Will cutting rates be beneficial for the public?

By Chris Clare

As the credit crisis deepens and more people are feeling the real impact as credit becomes more difficult to obtain, the focus on interest rates has never been greater. 12 months ago, only those connected to the financial services industry were aware of LIBOR and its importance in the marketplace. Today LIBOR is discussed in living rooms and pubs throughout the country with many of these discussions fueled by news reports on television.

The nation is now aware that LIBOR, the London Inter Bank Offered Rate reflects the actual rate at which banks borrow money from each other and is accepted as an accurate barometer of how global markets are reacting to market conditions.

The British Banking Association (BBA) works out the BBA LIBOR rate on any given day by taking the inter bank borrowing rates from 16 contributor panel banks and analyses the middle eight rates (dismissing the first 4 and the last 4) to arrive at an average rate.

Over the last twelve months the difference between the LIBOR rate and the Bank of England base rate has been substantial and it has also been acknowledged that the period of this variation is also longer than ever before. There has recently been a drop in the rate with a 1.065 percentage reduction on Friday 7th November giving a rate of 4.496% (its lowest point since April 2004), reflecting a slashing of the interest rate by 1.5% to 3% by the Bank of England. The pressure has been put on the financial institutions to pass this on to the general public, not only by the government, but also by the media. With this in mind, many of the leading banks are following the Bank of England's lead.

In clamoring for reductions to be passed on there are a number of factors that appear to have not been taken in to consideration;

Current customers will of course welcome a reduction in interest rates. For the bank, however, this can have a damaging effect on arrears performance. As borrowers are set to pay less monthly, this automatically puts up arrears percentages. For example, if a borrower normally pays 350 a month, but is 300 behind, they are effectively not an issue as yet. However, if those monthly payments are brought down to 290, that 300 in arrears is considered to be over a month's worth of payment, which then puts them on the problem list. This will have a knock-on throughout, as people who are 1month behind move to 2, 2 to 3 and so on. Therefore, the amount of people being litigated against will also increase.

Those bank's wishing to lend to other bank's at the LIBOR rate will take in to account the performance of the borrowing bank's mortgage book. This will have deteriorated considerably as a result of the rate cut and will deteriorate further with future cuts. This will obviously have a detrimental effect on a bank's willingness to lend, and could have a negative impact on LIBOR rates as the perception of risk increases, this will be priced accordingly.

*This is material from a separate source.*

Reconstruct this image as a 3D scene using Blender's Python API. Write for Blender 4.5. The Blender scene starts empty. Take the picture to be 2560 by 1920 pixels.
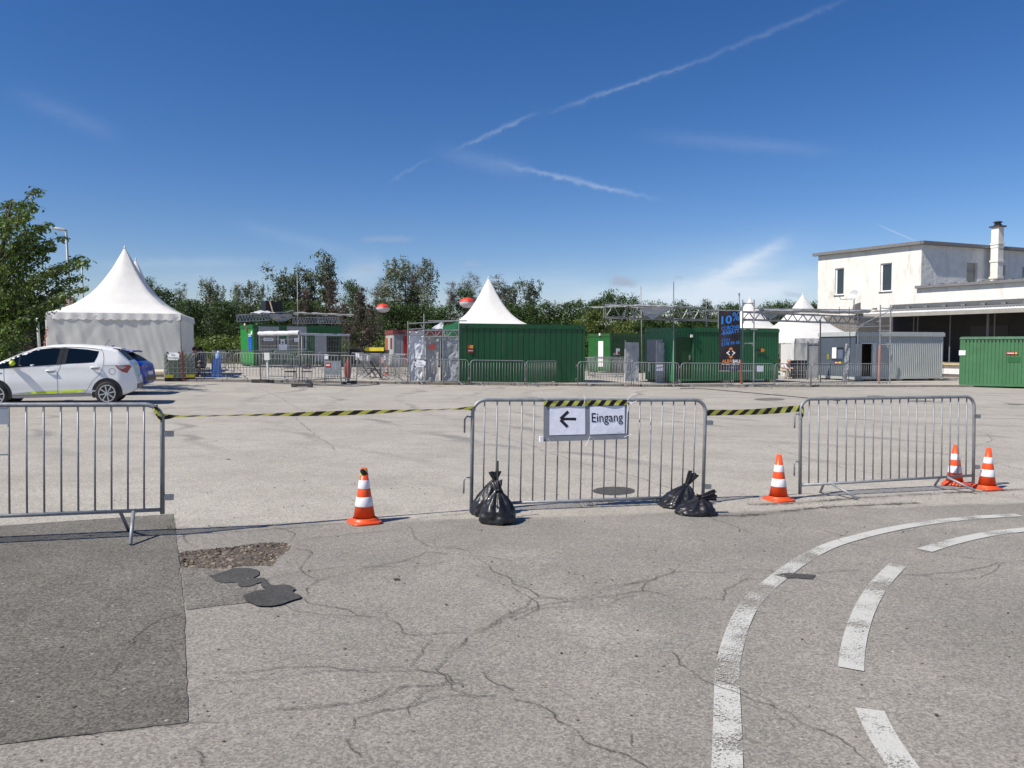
import bpy, math, random
import numpy as np
from mathutils import Vector, Matrix, noise as mnoise
random.seed(7); rng = np.random.default_rng(7)
C = bpy.context.scene.collection
scene = bpy.context.scene
R = math.radians

# ------------------------------------------------------------------ camera
F = 1900.0; PITCH = math.atan(90/1900.0); CAMZ = 1.6
cam_d = bpy.data.cameras.new('camera'); cam = bpy.data.objects.new('camera', cam_d); C.objects.link(cam)
cam_d.sensor_width = 36; cam_d.lens = F/2560*36; cam_d.clip_end = 3000; cam_d.clip_start = 0.1
cam.location = (0, 0, CAMZ); cam.rotation_euler = (R(90)-PITCH, 0, 0)
scene.camera = cam
# ------------------------------------------------------------------ sun
SUN_EL, SUN_AZ = R(50), R(32)          # azimuth: behind the photographer, to the left
tosun = Vector((-math.cos(SUN_AZ)*math.cos(SUN_EL), -math.sin(SUN_AZ)*math.cos(SUN_EL), math.sin(SUN_EL)))
sl = bpy.data.lights.new('sun', 'SUN'); sl.energy = 4.6; sl.angle = R(0.53); sl.color = (1, 0.945, 0.85)
so = bpy.data.objects.new('sun', sl); C.objects.link(so)
so.rotation_euler = tosun.to_track_quat('Z', 'Y').to_euler(); so.location = (-20, -10, 30)
scene.view_settings.view_transform = 'Standard'; scene.view_settings.look = 'None'
scene.view_settings.exposure = 0.36; scene.view_settings.gamma = 1.0; scene.view_settings.use_curve_mapping = False

def ray(px, py):
    cx = (px-1280)/F; cy = (960-py)/F
    return Vector((cx, math.cos(PITCH)+cy*math.sin(PITCH), -math.sin(PITCH)+cy*math.cos(PITCH)))
def P(px, py, Y):
    d = ray(px, py); return Vector((d.x/d.y*Y, Y, CAMZ+d.z/d.y*Y))
def uv_of(px, py):
    d = ray(px, py); return d.x/d.y, d.z/d.y
def zb(x, y):
    if x < 0: z = -0.02*max(x, -30)
    else: z = -0.018*min(x, 6)-0.010*max(0, min(x, 30)-6)
    return z-0.0015*max(0, min(y, 33))
def kerb_y(x): return 31.1+(x+14.4)*0.1674
def gz(x, y, step=None):
    z = zb(x, y)
    if step is None: step = 1 if (y > kerb_y(x) and x < 26) else 0
    return z+0.1*step
def G(px, py, step=0):
    d = ray(px, py); z = 0
    for _ in range(25):
        t = (z-CAMZ)/d.z; z = gz(d.x*t, d.y*t, step)
    return Vector((d.x*t, d.y*t, z))
def ztop(p, px, py):
    """height of pixel row py on the vertical line through p"""
    d = ray(px, py); return CAMZ+d.z/d.y*p.y
def onplane(A, B, px, py):
    """pixel on the vertical plane through A, B: (distance along AB, z)"""
    d = ray(px, py); ux, uy = (B.x-A.x), (B.y-A.y); L = math.hypot(ux, uy); ux /= L; uy /= L
    # (A + s*u) x d = 0 in plan
    s = (A.x*d.y-A.y*d.x)/(uy*d.x-ux*d.y)
    Y = A.y+s*uy
    return s, CAMZ+d.z/d.y*Y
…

This isn't the only way banks get funds though. Loans and mortgages are also funded by retail deposits and the moneys accumulated in the existing loan book. Those banks that have carried on functioning recently have done so based on retail funding. At the moment, the drive we saw in the past for mortgage business is now being focused aggressively on investment business.

The reduction in rates will result in banks receiving less income from existing borrowers, yet there is still the drive to compete for investment business. This will reduce profit margins and slow down the rate at which banks will recover. As banks compete for investment business, rates available are much lower than the LIBOR rate. This means that the banks strategies for obtaining liquid funds will remain firmly focused on retail business. LIBOR therefore has to fall to a level that is attractive to banks compared to the cost of attracting retail funds.

To summarise, there is little doubt that the government's actions have boosted confidence levels and created a positive impact on the money market. However there is still a long way to go, and many more challenges to overcome, and the cash injection and reduction in interest rates, although remedial, will still have a few nasty side effects. The irony is, as this article is written, LIBOR has gone back up to 5.65%, so who knows what to expect!